O. J. L.—Well, I got it down.

There is one: all the same there is one. But he didn't mean to say anything about it. He says it was a stray thought that he didn't mean to give through the table. He has found one or two things come in like that. It was only a stray thought. You have got what you wanted, he says. 'Hill,' he meant to give, but not 'ferry.' They have nothing to do with each other.

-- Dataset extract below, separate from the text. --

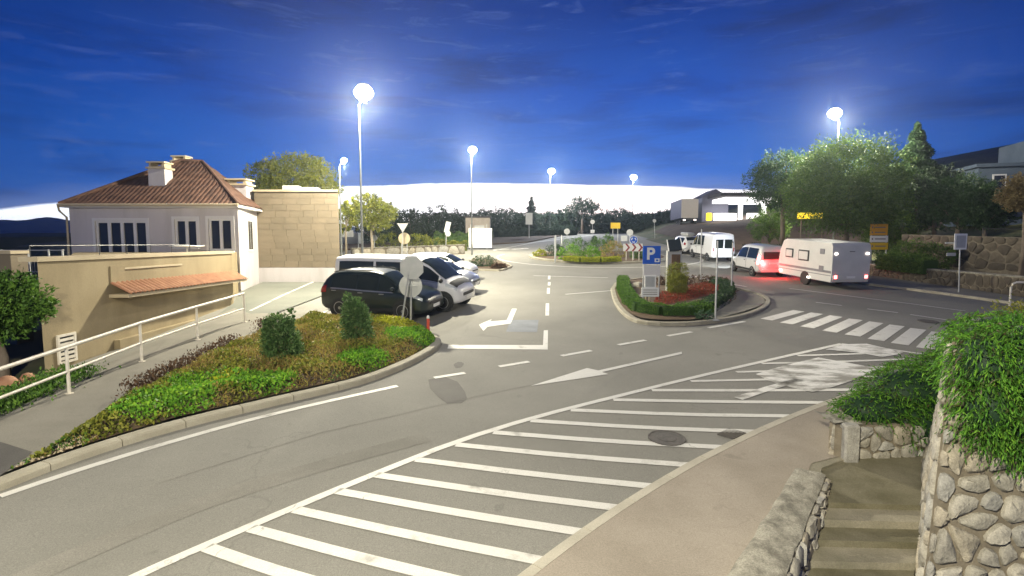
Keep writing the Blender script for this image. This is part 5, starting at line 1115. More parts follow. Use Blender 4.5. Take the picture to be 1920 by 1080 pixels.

On a later occasion I took an opportunity of catechising him further about this word FERRY, since none of the family remembered a ferry, or could attach any significance to the word. He still insisted that his mention of a ferry in connexion with a motor trip was not wrong, only he admitted that "some people wouldn't call it a ferry." I waited to see if any further light would come; and now, long afterwards, on 18 August 1916 I receive from Alec a note referring to a recent trip, this month, which says:—

"By the way, on the run to Langland Bay (which is the motor run we all did the year before the run to Newquay) we pass through Briton Ferry; and there is precious little ferry about it."

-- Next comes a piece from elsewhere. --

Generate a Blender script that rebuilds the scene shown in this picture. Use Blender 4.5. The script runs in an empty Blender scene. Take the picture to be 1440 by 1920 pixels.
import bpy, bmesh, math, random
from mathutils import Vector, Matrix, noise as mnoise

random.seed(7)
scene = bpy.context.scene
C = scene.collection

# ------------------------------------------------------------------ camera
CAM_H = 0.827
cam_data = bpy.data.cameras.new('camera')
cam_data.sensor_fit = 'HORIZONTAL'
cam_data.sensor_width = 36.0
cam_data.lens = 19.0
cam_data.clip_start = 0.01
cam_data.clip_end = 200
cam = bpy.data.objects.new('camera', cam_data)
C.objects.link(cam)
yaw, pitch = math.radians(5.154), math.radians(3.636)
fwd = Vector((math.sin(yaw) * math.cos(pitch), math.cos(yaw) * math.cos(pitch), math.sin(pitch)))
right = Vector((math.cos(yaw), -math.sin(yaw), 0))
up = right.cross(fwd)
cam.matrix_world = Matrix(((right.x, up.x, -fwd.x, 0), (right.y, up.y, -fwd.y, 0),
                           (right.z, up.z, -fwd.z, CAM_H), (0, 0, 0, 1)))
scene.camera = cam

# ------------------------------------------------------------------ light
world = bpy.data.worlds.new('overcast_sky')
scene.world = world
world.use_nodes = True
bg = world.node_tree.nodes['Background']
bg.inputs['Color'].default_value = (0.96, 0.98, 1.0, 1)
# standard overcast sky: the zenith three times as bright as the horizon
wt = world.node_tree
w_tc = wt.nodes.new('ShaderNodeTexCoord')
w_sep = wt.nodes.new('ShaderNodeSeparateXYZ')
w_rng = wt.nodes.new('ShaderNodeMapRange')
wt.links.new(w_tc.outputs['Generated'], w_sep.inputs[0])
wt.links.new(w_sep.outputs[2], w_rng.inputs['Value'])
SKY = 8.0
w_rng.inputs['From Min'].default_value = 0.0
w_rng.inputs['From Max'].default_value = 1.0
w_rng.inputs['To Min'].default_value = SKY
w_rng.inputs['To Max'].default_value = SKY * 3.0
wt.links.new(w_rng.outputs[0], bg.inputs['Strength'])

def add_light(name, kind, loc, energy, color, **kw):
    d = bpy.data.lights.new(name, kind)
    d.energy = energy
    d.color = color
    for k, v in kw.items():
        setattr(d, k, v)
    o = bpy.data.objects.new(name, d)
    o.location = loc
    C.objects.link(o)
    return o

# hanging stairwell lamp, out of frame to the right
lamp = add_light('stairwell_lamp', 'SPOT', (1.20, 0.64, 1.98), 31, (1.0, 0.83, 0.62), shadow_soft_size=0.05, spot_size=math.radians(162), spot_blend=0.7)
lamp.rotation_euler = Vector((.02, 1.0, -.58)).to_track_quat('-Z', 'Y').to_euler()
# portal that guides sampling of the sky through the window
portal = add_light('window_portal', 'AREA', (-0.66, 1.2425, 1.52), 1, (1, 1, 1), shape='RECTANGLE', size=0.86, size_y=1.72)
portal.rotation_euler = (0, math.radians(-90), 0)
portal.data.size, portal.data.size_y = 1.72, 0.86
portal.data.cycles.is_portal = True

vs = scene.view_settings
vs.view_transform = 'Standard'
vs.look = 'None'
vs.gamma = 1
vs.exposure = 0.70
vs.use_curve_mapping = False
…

So even this semi-accidental reminiscence seems to be turning out not altogether unmeaning; though probably it ought not to have come in answer to 'Dartmoor.' (See more about Dartmoor on p. [211].)

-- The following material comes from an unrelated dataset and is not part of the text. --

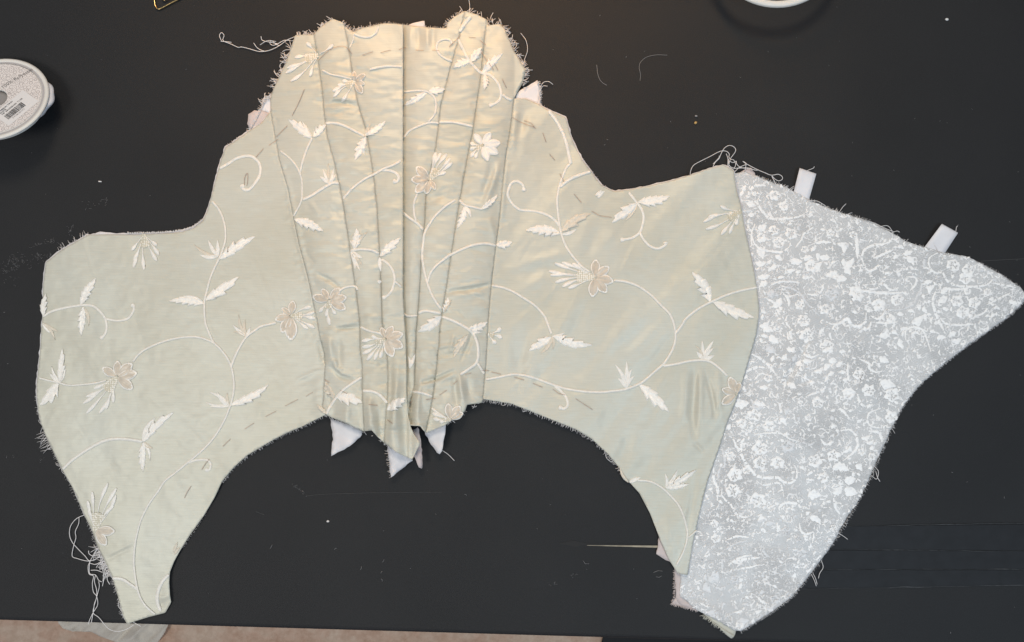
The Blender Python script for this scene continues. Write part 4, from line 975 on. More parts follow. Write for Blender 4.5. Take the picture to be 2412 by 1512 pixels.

General Remarks on this Type of Question

It will be realised, I think, that a single word, apart from the context, thus thrown at a person who may be in a totally different mood at the time, is exceedingly difficult; and on the whole I think he must be credited with some success, though not with as much as had been hoped for. If his brothers had been present, or had had any interview with him in the meantime, it would have spoilt the test, considered strictly; nevertheless, it might have made the obtaining of the answers they wanted much more feasible, inasmuch as in their presence he would have been in their atmosphere and be more likely to remember their sort of surroundings. Up to this date they had not had any sitting with a medium at all. In presence of his mother and myself, and under all the circumstances, and what he felt to be the gravity of some of his recent experiences, it is not to me surprising that the answers were only partially satisfactory; though, indeed, to me they seem rather good. Anyhow, they had the effect of stimulating his brothers to arrange some sittings with a table at home on their own account.